| Directive |
Word for word, transcribe the lines below and drop the pictures.
# # # #
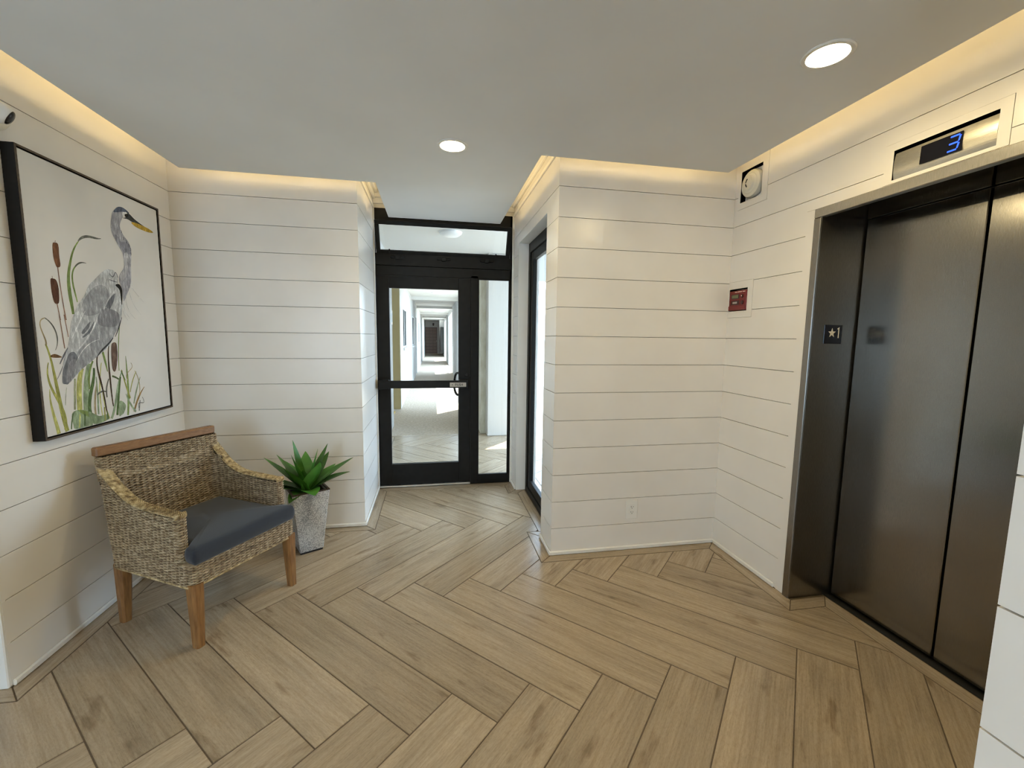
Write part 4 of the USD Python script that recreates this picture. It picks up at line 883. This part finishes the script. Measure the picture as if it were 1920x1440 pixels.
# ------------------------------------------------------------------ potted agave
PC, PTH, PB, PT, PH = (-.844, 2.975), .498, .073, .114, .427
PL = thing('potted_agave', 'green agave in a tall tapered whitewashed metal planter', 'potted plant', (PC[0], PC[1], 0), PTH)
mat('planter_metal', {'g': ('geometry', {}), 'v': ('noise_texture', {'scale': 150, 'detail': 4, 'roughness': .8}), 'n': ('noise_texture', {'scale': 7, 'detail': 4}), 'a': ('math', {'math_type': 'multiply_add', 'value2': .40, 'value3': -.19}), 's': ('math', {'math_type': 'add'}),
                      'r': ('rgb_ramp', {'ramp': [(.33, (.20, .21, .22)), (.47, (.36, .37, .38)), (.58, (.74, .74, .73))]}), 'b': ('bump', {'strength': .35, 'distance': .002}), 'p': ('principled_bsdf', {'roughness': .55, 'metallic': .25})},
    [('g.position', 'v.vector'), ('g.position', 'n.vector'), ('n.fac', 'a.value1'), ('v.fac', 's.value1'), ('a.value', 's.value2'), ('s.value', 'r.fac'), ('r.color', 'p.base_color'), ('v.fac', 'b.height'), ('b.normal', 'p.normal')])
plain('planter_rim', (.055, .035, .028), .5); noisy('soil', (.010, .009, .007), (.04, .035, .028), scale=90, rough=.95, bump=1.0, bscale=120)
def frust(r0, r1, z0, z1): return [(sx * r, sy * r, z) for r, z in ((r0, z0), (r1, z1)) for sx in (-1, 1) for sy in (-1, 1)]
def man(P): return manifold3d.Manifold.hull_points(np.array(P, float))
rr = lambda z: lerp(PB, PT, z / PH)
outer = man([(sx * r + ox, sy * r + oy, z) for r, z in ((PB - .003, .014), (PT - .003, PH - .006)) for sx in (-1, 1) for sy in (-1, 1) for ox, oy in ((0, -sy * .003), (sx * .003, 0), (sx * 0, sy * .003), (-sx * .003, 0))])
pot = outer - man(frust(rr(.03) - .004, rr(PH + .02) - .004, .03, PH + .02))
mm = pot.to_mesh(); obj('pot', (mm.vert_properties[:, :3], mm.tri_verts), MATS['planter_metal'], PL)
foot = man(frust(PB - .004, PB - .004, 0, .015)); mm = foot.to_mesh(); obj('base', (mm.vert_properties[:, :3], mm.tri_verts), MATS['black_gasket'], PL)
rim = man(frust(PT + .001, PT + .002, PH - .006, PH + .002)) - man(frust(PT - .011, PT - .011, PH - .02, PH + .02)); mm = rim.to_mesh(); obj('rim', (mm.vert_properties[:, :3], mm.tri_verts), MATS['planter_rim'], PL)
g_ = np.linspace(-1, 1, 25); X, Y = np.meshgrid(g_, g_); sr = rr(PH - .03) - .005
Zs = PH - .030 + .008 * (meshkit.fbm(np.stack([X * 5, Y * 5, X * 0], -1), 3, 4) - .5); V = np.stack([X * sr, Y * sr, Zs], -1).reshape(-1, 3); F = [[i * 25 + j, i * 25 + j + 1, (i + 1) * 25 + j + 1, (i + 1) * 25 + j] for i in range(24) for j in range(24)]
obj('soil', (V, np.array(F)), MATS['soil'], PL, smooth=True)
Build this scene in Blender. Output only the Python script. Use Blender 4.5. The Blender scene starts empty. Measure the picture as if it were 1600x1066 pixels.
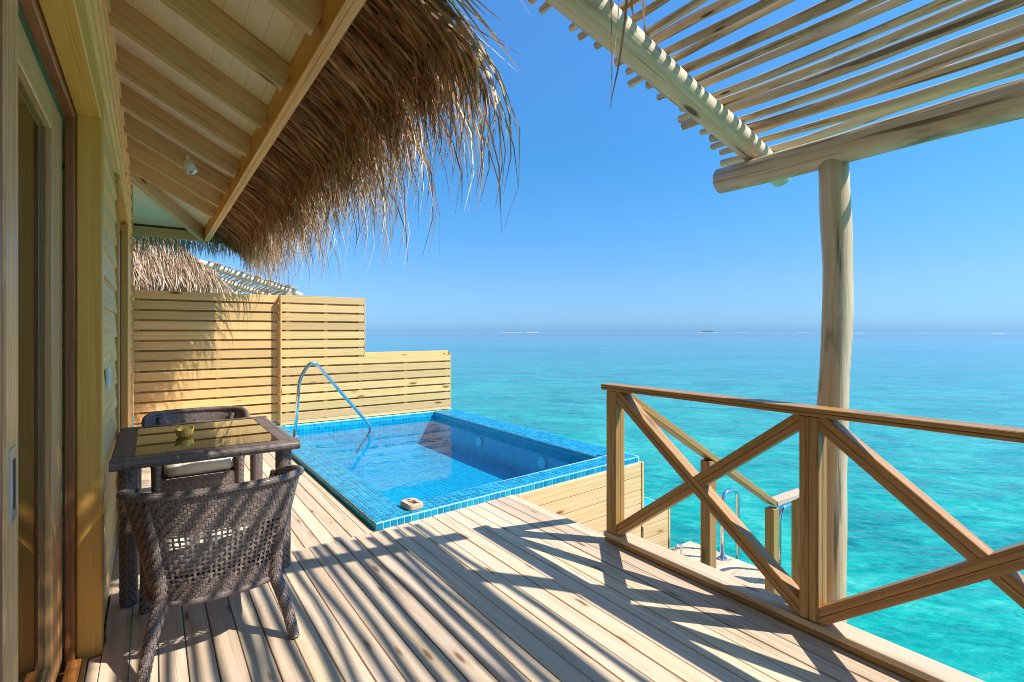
# # # #
| Output of the task |
Write part 4 of the USD Python script that recreates this picture. It picks up at line 883. This part finishes the script. Measure the picture as if it were 1920x1440 pixels.
# ------------------------------------------------------------------ potted agave
PC, PTH, PB, PT, PH = (-.844, 2.975), .498, .073, .114, .427
PL = thing('potted_agave', 'green agave in a tall tapered whitewashed metal planter', 'potted plant', (PC[0], PC[1], 0), PTH)
mat('planter_metal', {'g': ('geometry', {}), 'v': ('noise_texture', {'scale': 150, 'detail': 4, 'roughness': .8}), 'n': ('noise_texture', {'scale': 7, 'detail': 4}), 'a': ('math', {'math_type': 'multiply_add', 'value2': .40, 'value3': -.19}), 's': ('math', {'math_type': 'add'}),
                      'r': ('rgb_ramp', {'ramp': [(.33, (.20, .21, .22)), (.47, (.36, .37, .38)), (.58, (.74, .74, .73))]}), 'b': ('bump', {'strength': .35, 'distance': .002}), 'p': ('principled_bsdf', {'roughness': .55, 'metallic': .25})},
    [('g.position', 'v.vector'), ('g.position', 'n.vector'), ('n.fac', 'a.value1'), ('v.fac', 's.value1'), ('a.value', 's.value2'), ('s.value', 'r.fac'), ('r.color', 'p.base_color'), ('v.fac', 'b.height'), ('b.normal', 'p.normal')])
plain('planter_rim', (.055, .035, .028), .5); noisy('soil', (.010, .009, .007), (.04, .035, .028), scale=90, rough=.95, bump=1.0, bscale=120)
def frust(r0, r1, z0, z1): return [(sx * r, sy * r, z) for r, z in ((r0, z0), (r1, z1)) for sx in (-1, 1) for sy in (-1, 1)]
def man(P): return manifold3d.Manifold.hull_points(np.array(P, float))
rr = lambda z: lerp(PB, PT, z / PH)
outer = man([(sx * r + ox, sy * r + oy, z) for r, z in ((PB - .003, .014), (PT - .003, PH - .006)) for sx in (-1, 1) for sy in (-1, 1) for ox, oy in ((0, -sy * .003), (sx * .003, 0), (sx * 0, sy * .003), (-sx * .003, 0))])
pot = outer - man(frust(rr(.03) - .004, rr(PH + .02) - .004, .03, PH + .02))
mm = pot.to_mesh(); obj('pot', (mm.vert_properties[:, :3], mm.tri_verts), MATS['planter_metal'], PL)
foot = man(frust(PB - .004, PB - .004, 0, .015)); mm = foot.to_mesh(); obj('base', (mm.vert_properties[:, :3], mm.tri_verts), MATS['black_gasket'], PL)
rim = man(frust(PT + .001, PT + .002, PH - .006, PH + .002)) - man(frust(PT - .011, PT - .011, PH - .02, PH + .02)); mm = rim.to_mesh(); obj('rim', (mm.vert_properties[:, :3], mm.tri_verts), MATS['planter_rim'], PL)
g_ = np.linspace(-1, 1, 25); X, Y = np.meshgrid(g_, g_); sr = rr(PH - .03) - .005
Zs = PH - .030 + .008 * (meshkit.fbm(np.stack([X * 5, Y * 5, X * 0], -1), 3, 4) - .5); V = np.stack([X * sr, Y * sr, Zs], -1).reshape(-1, 3); F = [[i * 25 + j, i * 25 + j + 1, (i + 1) * 25 + j + 1, (i + 1) * 25 + j] for i in range(24) for j in range(24)]
obj('soil', (V, np.array(F)), MATS['soil'], PL, smooth=True)
Build this scene in Blender. Output only the Python script. Use Blender 4.5. The Blender scene starts empty. Measure the picture as if it were 1600x1066 pixels.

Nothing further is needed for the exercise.